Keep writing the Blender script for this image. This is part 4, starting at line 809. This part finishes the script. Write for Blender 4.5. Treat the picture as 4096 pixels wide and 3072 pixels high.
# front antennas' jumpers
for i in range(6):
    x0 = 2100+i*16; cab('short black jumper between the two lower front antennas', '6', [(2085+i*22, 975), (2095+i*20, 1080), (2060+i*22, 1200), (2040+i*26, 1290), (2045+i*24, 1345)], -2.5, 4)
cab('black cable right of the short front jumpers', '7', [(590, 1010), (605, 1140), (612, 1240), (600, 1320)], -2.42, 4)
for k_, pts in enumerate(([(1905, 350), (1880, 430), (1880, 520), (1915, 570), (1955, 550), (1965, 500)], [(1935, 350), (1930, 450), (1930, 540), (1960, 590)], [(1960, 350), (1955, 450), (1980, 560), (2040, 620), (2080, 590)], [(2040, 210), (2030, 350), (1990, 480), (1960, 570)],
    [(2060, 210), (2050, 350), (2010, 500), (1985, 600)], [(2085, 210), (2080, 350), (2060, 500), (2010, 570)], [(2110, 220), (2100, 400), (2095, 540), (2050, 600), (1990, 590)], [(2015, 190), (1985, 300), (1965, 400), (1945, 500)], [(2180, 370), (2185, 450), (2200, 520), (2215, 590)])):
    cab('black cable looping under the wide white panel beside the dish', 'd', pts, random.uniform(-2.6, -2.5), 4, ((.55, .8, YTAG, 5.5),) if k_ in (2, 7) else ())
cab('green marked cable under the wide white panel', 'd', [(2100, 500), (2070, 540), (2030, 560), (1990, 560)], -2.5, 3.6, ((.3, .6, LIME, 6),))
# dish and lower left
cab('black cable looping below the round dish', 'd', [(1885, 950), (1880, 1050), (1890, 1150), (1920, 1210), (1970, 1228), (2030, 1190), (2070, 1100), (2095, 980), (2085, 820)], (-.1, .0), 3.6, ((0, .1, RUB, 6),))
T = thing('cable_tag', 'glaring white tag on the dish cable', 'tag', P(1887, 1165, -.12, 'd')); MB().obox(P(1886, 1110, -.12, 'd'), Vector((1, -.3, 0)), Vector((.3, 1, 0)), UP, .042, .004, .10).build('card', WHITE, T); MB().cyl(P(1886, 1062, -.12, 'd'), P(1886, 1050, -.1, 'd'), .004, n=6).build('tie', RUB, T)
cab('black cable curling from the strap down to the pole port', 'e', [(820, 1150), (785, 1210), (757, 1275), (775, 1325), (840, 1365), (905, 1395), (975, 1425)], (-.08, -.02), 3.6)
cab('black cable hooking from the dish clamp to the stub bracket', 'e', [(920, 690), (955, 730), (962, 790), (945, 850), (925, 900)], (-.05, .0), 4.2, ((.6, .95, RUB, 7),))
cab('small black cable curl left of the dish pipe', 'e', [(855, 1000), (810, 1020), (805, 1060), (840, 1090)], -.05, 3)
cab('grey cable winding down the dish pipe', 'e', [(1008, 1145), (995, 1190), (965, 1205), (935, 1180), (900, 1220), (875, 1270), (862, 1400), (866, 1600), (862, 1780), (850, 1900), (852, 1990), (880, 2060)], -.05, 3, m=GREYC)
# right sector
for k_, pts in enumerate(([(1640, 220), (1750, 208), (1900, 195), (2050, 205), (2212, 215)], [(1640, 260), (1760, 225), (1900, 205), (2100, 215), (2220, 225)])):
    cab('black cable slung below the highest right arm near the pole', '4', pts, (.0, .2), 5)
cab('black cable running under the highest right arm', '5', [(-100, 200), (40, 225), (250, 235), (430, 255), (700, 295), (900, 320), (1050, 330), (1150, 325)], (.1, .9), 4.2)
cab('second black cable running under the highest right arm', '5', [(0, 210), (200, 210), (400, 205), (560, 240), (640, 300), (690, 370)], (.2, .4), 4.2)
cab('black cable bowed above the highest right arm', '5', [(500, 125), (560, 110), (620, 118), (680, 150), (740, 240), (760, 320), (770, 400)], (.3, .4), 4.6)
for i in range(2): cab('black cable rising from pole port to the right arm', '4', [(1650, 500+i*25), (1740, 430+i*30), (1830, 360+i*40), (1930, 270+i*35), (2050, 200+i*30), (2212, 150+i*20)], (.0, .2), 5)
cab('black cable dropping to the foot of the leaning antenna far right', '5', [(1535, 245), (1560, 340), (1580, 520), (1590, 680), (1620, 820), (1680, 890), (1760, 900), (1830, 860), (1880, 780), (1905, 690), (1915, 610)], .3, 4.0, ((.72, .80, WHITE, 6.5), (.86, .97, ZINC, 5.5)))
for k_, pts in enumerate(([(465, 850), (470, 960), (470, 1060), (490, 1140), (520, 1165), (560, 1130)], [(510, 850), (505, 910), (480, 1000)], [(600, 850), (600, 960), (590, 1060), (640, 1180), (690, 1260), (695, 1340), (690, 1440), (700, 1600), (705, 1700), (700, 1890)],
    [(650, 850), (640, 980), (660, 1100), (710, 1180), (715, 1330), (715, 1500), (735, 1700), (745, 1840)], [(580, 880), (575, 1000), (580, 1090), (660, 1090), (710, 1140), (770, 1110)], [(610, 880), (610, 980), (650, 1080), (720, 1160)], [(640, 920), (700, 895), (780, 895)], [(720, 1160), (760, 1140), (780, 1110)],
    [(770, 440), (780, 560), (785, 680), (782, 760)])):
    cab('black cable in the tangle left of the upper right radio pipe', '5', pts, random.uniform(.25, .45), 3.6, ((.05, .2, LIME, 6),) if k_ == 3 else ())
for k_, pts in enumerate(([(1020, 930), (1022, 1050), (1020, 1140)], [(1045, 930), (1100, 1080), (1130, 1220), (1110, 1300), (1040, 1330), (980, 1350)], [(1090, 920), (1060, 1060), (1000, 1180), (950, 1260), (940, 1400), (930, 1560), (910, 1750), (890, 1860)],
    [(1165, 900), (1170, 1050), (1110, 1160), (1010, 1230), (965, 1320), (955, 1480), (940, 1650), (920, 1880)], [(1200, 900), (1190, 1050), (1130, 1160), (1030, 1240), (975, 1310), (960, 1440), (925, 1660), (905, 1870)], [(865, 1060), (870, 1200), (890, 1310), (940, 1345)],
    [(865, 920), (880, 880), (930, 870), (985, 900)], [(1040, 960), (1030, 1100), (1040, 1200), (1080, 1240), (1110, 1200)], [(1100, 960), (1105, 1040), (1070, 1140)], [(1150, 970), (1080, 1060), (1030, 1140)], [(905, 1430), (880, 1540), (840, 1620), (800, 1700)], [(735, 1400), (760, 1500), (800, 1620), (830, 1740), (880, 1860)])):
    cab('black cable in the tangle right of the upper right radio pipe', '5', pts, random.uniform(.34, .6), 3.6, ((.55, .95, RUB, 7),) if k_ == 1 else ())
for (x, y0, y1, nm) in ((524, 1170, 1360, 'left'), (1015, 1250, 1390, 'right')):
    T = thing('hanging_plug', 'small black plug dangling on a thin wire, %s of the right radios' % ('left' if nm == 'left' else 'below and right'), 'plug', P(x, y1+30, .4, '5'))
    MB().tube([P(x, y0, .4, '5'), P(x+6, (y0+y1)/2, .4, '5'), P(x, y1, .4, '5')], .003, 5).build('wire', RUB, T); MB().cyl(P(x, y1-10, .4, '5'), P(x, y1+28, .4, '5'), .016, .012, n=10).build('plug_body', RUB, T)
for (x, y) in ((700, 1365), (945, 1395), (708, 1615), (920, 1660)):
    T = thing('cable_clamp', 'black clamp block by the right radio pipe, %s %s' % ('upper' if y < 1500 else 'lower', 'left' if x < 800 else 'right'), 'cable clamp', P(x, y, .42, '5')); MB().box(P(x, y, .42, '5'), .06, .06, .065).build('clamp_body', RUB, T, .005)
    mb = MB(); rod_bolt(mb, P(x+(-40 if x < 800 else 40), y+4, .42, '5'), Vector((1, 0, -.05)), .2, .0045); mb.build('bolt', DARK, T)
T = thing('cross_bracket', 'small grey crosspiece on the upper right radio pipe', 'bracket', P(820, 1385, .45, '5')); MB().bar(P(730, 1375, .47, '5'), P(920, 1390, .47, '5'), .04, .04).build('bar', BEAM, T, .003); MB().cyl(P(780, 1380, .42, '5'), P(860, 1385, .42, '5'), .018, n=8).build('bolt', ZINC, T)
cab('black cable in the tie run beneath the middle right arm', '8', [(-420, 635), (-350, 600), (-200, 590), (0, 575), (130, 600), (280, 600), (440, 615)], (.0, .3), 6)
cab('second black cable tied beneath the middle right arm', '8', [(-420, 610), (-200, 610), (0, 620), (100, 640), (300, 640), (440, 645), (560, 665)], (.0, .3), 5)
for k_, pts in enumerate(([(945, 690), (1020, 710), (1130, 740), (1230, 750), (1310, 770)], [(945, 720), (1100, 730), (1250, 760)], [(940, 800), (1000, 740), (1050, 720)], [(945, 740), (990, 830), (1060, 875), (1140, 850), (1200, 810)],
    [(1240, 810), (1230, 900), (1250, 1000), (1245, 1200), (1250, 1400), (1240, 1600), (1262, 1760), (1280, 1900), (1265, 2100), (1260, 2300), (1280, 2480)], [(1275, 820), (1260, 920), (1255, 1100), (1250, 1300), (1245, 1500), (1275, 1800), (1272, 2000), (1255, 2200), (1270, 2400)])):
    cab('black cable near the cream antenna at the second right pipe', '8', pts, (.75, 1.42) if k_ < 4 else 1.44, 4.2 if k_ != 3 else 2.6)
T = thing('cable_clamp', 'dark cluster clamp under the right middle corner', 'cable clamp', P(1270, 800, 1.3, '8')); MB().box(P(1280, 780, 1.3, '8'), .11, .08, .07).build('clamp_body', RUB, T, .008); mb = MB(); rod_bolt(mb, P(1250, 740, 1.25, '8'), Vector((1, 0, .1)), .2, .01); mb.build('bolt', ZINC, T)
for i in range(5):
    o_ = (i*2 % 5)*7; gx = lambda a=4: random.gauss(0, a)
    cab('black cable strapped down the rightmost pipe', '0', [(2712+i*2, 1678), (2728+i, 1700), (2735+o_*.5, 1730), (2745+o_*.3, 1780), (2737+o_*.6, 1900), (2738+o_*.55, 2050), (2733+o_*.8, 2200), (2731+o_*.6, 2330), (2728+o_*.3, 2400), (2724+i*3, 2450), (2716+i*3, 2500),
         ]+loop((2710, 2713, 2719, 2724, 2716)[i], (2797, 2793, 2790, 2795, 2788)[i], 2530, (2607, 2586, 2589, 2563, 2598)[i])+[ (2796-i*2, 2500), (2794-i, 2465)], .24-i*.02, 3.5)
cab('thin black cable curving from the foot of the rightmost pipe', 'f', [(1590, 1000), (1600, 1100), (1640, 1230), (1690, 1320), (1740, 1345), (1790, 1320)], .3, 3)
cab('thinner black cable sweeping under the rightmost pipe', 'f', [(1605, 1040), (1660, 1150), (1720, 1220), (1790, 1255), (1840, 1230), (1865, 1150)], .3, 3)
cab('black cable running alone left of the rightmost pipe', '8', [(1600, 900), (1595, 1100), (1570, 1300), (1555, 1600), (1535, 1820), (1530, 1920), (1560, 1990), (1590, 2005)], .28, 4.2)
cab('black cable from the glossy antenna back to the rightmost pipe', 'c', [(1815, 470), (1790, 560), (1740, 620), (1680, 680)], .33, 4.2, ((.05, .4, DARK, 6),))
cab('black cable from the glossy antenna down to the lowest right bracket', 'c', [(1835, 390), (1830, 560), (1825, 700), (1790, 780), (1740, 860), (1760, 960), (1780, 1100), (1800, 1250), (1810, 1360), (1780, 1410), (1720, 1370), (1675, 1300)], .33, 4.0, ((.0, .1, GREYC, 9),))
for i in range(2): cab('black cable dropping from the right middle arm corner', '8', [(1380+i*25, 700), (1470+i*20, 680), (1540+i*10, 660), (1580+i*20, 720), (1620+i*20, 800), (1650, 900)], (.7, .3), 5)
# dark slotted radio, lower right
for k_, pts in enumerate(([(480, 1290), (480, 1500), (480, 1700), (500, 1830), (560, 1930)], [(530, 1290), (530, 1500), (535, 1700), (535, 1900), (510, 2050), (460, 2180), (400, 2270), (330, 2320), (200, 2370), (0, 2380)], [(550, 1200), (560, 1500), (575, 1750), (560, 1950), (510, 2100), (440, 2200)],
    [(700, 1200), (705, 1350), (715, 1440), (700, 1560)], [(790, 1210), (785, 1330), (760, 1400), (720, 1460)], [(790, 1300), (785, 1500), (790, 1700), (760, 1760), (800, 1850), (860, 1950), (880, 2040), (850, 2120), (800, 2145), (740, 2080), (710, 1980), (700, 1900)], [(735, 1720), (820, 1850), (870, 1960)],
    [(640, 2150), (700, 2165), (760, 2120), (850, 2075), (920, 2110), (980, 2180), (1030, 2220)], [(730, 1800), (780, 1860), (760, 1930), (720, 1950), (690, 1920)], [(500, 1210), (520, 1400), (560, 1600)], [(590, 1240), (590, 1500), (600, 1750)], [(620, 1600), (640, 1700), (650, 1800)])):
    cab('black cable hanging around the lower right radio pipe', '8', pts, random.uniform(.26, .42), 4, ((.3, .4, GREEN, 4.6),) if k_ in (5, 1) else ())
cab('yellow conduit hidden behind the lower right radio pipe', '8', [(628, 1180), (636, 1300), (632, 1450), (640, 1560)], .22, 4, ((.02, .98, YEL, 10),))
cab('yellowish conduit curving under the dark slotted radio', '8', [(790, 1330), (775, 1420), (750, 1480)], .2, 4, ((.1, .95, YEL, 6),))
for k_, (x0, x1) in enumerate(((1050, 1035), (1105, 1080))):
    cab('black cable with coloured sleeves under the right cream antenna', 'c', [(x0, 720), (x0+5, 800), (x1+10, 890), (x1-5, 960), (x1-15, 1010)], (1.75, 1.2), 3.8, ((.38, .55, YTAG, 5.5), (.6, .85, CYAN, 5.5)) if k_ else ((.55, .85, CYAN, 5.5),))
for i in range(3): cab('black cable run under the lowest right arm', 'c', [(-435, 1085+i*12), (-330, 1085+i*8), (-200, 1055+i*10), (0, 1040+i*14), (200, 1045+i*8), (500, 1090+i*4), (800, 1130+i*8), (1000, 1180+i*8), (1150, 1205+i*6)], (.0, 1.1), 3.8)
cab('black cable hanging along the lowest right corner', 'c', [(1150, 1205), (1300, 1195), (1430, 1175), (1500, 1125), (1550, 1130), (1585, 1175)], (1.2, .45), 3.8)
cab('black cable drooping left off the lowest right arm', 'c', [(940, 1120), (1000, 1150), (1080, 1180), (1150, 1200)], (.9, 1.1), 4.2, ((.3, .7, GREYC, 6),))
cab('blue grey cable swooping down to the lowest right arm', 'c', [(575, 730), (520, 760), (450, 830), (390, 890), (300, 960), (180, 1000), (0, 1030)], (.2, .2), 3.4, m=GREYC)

## TASK INSTRUCTIONS:
Reproduce each line of the material containing the word "wide".

## RESPONSE TO THE EXERCISE:
Keep writing the Blender script for this image. This is part 4, starting at line 809. This part finishes the script. Write for Blender 4.5. Treat the picture as 4096 pixels wide and 3072 pixels high.
    cab('black cable looping under the wide white panel beside the dish', 'd', pts, random.uniform(-2.6, -2.5), 4, ((.55, .8, YTAG, 5.5),) if k_ in (2, 7) else ())
cab('green marked cable under the wide white panel', 'd', [(2100, 500), (2070, 540), (2030, 560), (1990, 560)], -2.5, 3.6, ((.3, .6, LIME, 6),))